Scenes as source code
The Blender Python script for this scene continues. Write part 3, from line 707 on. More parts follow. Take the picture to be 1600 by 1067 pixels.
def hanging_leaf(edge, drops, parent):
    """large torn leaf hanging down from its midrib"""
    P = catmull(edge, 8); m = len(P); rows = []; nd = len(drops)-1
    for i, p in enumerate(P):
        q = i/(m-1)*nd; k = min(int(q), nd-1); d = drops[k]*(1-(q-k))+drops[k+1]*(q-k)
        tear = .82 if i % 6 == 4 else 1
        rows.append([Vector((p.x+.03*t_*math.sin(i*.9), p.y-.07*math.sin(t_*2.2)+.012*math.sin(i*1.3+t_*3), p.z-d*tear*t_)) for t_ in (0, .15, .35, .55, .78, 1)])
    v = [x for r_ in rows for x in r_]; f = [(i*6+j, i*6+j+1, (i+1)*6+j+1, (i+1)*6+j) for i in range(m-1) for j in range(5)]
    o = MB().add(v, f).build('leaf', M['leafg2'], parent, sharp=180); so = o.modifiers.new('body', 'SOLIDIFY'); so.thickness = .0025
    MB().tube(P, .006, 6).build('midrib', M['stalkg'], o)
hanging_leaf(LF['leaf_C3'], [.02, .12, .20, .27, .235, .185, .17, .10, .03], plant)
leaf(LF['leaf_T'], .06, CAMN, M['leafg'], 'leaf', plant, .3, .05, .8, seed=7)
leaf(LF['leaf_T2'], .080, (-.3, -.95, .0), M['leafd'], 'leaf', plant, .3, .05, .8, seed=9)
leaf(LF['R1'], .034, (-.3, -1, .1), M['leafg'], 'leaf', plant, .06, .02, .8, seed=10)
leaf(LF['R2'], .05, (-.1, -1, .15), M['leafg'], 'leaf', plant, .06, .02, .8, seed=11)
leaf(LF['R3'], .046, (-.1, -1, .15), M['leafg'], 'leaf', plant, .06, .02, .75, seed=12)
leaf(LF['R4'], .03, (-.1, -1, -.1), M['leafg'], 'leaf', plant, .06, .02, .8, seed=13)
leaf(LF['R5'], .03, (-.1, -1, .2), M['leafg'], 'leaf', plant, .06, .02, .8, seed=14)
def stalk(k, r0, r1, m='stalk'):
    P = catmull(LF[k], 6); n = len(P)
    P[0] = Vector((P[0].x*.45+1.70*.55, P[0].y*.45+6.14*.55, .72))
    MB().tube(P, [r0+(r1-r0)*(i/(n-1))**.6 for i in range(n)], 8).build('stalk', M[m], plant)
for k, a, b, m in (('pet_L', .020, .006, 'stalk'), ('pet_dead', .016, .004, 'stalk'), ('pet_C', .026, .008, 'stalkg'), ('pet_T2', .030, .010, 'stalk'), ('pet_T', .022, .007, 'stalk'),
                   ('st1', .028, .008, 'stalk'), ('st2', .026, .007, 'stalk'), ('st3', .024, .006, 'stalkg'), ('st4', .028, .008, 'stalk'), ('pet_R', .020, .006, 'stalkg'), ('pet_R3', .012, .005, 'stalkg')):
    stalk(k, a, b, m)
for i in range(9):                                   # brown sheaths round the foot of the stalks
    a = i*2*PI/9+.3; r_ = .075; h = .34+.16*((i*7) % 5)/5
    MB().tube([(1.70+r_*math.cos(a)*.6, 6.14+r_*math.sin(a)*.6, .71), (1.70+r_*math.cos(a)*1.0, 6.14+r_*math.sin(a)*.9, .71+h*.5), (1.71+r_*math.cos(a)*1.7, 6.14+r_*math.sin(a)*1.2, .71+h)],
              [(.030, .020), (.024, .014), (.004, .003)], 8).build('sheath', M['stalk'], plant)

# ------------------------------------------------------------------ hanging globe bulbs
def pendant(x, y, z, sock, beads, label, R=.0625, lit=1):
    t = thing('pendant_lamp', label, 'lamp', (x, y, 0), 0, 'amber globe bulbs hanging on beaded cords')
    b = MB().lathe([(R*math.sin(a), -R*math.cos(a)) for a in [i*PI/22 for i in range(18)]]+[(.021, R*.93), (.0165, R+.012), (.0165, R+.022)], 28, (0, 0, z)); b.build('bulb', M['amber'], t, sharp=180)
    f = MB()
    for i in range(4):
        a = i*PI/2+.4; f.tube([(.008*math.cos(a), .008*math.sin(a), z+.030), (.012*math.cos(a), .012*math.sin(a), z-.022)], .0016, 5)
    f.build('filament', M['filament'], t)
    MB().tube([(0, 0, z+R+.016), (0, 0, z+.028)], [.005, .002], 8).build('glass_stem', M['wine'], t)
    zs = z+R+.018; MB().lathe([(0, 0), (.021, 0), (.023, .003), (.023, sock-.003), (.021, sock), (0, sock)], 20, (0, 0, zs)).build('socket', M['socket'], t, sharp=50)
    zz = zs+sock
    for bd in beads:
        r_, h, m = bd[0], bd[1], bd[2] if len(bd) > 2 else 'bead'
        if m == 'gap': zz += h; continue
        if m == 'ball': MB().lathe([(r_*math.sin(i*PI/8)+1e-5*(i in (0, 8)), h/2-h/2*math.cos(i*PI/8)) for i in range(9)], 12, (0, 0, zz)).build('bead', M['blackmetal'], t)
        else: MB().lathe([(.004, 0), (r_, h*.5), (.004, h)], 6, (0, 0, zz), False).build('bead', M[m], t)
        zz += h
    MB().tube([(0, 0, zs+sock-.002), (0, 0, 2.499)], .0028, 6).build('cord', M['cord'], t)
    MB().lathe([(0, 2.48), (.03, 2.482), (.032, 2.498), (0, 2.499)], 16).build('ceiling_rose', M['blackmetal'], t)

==

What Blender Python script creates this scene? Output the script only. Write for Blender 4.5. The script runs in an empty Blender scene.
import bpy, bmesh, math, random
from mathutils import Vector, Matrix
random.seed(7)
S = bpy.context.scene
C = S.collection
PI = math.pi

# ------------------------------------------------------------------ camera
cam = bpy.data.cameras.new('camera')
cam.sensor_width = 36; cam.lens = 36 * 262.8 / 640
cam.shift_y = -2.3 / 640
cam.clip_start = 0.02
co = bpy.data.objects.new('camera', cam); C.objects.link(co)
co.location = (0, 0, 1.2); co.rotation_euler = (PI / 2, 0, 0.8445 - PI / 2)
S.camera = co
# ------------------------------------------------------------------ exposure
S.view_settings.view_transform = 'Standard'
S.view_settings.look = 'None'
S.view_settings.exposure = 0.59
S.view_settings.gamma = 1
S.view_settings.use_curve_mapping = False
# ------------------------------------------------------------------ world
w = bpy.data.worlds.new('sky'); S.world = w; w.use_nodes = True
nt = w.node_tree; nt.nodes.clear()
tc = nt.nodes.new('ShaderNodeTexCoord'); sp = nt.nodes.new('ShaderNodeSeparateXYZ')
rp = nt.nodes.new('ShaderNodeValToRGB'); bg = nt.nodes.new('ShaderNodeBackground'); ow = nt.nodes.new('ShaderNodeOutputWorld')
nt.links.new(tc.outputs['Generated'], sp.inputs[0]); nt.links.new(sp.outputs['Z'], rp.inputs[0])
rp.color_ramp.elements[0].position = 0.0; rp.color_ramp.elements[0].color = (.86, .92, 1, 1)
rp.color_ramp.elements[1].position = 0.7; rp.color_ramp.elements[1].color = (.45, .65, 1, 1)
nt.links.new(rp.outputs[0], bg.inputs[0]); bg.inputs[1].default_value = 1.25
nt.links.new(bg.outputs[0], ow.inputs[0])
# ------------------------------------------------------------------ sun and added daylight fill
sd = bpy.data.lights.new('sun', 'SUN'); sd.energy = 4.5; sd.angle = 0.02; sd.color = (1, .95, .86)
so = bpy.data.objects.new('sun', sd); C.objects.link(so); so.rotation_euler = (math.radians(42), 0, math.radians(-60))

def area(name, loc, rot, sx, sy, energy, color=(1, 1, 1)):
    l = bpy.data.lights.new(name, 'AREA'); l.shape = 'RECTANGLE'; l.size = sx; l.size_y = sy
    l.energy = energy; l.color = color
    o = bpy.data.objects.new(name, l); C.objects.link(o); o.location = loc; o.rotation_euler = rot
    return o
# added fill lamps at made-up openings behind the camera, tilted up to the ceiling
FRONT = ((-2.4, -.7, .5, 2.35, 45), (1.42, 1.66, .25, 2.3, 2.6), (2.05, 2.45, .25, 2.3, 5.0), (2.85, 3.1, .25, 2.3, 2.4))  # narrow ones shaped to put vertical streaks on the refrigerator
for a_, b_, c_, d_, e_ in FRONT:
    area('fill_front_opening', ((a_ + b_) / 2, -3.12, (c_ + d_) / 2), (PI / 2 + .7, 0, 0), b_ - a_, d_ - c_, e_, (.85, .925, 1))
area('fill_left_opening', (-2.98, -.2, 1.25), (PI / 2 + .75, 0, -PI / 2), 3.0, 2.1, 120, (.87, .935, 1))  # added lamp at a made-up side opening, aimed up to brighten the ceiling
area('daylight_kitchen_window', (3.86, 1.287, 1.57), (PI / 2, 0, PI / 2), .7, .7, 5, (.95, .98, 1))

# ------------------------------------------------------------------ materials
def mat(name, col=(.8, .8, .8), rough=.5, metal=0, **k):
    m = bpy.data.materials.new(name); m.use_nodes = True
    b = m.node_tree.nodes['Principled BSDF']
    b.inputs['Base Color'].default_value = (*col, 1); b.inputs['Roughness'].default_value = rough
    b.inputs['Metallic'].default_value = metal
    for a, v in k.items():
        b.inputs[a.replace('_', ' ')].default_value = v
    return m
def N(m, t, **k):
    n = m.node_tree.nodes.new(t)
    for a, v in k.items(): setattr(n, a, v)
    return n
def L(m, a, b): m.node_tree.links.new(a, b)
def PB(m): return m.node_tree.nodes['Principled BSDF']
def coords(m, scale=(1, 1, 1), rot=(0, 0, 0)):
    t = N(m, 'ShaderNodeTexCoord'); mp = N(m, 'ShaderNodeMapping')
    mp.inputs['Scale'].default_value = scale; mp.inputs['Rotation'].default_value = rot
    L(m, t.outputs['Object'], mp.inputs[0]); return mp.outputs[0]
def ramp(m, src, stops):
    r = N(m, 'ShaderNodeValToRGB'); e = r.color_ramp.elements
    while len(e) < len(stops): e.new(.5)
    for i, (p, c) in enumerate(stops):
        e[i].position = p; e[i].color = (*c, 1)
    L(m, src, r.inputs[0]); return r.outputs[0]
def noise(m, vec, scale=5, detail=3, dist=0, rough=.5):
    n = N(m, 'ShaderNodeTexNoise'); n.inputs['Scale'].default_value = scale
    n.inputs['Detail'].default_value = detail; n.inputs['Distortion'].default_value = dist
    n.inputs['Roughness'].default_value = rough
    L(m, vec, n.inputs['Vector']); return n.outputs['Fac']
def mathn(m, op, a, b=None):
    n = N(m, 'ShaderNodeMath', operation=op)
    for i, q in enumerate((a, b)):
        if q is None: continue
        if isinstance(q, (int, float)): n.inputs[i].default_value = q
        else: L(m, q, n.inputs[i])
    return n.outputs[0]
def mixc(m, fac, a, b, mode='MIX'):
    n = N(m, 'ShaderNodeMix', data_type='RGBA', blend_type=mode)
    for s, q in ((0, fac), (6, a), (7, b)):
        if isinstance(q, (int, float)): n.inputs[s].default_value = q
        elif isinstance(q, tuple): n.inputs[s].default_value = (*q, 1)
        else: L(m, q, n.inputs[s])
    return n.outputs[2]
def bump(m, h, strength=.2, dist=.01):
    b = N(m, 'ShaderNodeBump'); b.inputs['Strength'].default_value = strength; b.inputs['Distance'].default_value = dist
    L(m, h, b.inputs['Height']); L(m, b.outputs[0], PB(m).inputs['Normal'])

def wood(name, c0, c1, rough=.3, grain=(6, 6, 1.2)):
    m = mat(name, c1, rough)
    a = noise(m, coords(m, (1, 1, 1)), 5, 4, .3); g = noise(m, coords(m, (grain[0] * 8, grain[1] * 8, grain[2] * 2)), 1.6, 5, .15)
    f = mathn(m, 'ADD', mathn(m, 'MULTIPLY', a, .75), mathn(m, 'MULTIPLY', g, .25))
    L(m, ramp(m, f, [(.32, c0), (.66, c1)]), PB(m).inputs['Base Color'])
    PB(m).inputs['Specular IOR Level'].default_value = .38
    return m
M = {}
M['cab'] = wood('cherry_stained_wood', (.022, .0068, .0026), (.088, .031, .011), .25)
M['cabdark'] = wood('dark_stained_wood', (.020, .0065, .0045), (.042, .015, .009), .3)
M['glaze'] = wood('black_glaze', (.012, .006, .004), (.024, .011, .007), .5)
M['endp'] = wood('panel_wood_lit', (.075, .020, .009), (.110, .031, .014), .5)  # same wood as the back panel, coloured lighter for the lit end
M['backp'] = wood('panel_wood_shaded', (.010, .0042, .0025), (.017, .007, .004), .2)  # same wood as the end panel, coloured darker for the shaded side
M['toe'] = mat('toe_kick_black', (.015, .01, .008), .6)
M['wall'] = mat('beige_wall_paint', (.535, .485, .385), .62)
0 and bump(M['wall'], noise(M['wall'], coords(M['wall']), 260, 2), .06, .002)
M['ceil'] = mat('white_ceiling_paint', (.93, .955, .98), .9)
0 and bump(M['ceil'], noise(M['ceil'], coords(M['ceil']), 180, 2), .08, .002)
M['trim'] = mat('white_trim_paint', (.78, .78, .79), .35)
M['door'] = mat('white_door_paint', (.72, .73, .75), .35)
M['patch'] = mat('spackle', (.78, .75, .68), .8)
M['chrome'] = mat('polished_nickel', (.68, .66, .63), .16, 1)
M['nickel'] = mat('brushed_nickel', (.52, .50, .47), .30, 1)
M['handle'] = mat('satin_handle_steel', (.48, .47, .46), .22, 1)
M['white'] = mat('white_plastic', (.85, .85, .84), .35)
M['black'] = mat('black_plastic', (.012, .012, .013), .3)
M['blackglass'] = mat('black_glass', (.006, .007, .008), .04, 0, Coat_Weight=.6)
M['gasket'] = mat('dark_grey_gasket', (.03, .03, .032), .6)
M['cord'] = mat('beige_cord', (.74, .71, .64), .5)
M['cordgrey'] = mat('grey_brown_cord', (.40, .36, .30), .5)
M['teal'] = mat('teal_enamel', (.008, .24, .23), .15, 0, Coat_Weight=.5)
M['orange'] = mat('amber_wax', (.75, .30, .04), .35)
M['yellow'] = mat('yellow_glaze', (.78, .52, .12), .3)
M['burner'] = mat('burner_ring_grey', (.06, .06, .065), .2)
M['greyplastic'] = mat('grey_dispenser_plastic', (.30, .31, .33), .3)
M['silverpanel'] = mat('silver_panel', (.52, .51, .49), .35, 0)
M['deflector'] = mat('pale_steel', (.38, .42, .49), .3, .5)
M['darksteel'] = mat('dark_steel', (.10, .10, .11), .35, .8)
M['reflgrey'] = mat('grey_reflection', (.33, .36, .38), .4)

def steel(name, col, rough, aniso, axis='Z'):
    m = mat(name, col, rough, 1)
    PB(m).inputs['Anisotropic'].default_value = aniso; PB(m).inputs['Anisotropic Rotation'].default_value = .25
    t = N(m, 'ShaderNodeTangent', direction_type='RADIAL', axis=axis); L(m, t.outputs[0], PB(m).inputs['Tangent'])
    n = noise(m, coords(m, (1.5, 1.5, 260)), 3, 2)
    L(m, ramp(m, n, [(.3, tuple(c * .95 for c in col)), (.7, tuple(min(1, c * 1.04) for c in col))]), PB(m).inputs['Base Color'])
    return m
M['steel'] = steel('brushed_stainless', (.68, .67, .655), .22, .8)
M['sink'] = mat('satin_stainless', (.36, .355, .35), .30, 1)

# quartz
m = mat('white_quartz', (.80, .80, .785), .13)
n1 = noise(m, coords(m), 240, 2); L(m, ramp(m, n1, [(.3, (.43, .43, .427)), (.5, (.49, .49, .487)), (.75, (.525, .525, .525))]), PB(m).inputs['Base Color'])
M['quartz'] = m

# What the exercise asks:
The required output is an exact reproduction of the lines starting at the one that contains "What Blender Python" and ending at the one that contains "PI = math.pi". Both boundary lines belong to it.

# Solution to this exercise:
What Blender Python script creates this scene? Output the script only. Write for Blender 4.5. The script runs in an empty Blender scene.
import bpy, bmesh, math, random
from mathutils import Vector, Matrix
random.seed(7)
S = bpy.context.scene
C = S.collection
PI = math.pi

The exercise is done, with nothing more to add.